■ **WHAT TO DO**
Copy the lines holding the word "middle", all of them.

■ **DATASET EXCERPT**
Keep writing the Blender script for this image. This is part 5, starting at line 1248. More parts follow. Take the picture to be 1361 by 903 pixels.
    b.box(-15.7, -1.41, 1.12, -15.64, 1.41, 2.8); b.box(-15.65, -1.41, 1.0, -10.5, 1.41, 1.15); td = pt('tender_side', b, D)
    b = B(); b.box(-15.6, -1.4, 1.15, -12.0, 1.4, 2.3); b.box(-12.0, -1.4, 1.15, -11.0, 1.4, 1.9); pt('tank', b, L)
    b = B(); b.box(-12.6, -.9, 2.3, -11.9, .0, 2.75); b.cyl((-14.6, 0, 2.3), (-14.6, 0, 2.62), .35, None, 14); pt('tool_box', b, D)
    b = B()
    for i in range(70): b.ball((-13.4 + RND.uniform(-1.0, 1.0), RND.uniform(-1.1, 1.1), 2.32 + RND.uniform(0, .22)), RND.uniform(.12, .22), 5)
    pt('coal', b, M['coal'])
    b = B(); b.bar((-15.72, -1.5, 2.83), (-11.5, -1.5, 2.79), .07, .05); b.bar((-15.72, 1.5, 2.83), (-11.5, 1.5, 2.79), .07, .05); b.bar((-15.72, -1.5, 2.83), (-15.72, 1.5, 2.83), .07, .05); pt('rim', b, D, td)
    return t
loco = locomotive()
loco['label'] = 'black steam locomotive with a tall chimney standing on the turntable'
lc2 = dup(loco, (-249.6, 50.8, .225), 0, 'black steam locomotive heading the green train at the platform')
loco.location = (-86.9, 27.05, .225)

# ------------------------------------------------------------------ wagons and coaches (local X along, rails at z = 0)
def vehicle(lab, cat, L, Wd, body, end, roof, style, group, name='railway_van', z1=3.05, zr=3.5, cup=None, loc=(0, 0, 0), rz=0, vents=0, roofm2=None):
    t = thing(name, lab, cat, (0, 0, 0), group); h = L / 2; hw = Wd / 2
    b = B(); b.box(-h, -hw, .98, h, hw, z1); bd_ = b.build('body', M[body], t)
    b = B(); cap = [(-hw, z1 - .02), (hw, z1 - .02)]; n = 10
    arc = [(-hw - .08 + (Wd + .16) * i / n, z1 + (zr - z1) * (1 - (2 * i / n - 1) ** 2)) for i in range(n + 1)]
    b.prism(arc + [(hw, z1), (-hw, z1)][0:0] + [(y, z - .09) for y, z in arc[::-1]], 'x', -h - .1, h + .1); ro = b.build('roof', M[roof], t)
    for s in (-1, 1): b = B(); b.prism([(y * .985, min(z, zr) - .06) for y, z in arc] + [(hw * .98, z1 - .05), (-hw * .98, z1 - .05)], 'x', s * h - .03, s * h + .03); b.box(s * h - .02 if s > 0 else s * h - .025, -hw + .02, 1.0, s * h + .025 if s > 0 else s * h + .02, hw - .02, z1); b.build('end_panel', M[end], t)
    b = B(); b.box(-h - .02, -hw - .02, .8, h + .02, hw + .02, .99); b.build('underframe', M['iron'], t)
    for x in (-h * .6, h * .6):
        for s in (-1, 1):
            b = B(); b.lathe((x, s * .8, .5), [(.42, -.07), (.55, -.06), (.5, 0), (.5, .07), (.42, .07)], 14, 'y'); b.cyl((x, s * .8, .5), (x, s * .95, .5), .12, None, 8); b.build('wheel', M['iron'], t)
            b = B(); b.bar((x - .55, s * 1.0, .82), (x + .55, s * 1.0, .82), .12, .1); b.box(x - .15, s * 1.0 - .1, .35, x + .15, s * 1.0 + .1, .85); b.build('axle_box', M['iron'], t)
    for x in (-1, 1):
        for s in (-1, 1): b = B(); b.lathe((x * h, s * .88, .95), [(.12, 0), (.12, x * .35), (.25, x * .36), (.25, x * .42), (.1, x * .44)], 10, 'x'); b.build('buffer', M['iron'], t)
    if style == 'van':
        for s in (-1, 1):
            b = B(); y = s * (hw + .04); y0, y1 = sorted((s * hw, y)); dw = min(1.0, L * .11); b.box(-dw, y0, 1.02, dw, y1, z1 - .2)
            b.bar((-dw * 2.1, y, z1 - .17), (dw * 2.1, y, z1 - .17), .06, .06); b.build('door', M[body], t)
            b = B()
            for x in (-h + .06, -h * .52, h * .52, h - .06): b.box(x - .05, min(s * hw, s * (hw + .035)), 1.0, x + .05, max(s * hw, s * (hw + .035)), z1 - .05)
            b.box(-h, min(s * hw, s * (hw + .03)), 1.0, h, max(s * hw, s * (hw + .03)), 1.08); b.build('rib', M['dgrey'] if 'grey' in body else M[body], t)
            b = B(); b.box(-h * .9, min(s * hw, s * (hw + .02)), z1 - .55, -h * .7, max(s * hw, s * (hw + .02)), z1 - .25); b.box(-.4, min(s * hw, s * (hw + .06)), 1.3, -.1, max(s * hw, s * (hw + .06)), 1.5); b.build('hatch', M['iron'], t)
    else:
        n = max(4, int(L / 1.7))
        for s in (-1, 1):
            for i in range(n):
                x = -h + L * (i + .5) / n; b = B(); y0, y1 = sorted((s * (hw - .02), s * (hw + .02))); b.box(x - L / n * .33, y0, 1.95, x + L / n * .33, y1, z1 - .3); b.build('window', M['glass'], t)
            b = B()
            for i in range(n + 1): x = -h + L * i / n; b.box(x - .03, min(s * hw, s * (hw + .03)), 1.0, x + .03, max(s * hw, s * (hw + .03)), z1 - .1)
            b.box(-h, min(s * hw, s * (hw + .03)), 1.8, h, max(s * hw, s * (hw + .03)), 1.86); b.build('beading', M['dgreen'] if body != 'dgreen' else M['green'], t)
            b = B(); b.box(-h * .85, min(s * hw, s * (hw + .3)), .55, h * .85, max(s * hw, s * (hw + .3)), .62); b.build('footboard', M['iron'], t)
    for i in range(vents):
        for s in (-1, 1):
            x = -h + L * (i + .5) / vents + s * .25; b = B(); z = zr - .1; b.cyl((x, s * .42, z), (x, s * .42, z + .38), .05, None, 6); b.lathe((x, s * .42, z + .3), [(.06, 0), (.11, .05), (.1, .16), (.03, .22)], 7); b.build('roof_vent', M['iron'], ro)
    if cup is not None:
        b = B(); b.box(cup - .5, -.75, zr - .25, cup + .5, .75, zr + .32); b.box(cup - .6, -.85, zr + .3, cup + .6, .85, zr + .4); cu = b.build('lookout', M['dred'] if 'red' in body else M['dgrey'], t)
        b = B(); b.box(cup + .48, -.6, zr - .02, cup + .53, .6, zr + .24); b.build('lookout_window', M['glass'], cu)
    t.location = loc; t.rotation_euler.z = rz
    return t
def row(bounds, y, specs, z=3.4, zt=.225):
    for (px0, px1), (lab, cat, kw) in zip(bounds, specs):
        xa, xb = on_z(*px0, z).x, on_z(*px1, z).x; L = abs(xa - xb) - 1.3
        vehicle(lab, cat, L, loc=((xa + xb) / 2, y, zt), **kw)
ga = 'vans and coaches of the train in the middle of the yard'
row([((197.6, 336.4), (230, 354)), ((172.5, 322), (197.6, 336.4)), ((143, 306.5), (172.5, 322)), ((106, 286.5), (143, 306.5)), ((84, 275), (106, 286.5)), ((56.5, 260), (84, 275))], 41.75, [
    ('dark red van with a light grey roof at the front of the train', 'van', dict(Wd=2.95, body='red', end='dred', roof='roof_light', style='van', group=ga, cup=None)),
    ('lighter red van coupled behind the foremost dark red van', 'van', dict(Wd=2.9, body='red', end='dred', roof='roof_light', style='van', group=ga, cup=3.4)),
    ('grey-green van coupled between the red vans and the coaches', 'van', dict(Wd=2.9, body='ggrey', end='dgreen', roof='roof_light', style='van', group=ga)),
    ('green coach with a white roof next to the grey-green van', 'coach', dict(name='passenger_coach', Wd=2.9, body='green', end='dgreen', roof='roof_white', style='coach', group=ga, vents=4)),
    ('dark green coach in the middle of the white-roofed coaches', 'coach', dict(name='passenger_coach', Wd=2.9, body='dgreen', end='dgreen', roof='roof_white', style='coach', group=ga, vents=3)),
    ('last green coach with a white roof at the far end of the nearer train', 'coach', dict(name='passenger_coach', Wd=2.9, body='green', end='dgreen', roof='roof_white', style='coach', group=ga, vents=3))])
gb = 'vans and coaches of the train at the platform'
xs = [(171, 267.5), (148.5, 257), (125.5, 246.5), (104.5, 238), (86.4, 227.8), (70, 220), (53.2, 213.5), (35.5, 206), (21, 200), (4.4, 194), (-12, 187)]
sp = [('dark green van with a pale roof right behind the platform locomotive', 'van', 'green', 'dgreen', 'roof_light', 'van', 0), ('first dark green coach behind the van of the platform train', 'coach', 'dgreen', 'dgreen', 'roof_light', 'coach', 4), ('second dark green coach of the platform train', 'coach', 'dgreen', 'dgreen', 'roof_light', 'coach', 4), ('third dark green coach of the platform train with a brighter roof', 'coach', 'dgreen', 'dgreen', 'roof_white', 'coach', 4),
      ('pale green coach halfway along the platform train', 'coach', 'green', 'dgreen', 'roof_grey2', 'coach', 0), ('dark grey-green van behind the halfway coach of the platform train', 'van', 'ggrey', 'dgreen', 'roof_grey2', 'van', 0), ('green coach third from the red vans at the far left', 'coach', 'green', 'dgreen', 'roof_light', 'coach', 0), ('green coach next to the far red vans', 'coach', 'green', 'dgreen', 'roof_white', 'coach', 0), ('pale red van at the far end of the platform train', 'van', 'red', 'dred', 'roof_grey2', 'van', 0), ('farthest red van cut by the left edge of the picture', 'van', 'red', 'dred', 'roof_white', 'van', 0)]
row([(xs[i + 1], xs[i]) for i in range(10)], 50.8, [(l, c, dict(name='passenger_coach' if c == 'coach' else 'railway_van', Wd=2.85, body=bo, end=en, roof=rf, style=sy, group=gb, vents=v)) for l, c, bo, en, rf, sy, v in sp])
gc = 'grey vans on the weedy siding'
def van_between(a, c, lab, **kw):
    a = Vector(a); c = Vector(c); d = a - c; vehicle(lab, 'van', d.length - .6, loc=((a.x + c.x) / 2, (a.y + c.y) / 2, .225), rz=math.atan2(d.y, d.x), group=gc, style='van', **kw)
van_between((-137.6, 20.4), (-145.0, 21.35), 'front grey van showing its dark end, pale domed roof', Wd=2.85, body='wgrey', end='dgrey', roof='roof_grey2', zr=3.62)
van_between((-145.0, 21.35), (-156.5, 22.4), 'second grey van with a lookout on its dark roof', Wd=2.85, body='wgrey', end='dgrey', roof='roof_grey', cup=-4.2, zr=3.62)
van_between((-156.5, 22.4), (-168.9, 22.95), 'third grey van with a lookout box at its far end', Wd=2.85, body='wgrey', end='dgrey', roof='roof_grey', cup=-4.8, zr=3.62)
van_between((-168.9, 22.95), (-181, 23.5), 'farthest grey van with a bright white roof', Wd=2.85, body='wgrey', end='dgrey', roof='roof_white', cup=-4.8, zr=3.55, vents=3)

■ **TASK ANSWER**
ga = 'vans and coaches of the train in the middle of the yard'
    ('dark green coach in the middle of the white-roofed coaches', 'coach', dict(name='passenger_coach', Wd=2.9, body='dgreen', end='dgreen', roof='roof_white', style='coach', group=ga, vents=3)),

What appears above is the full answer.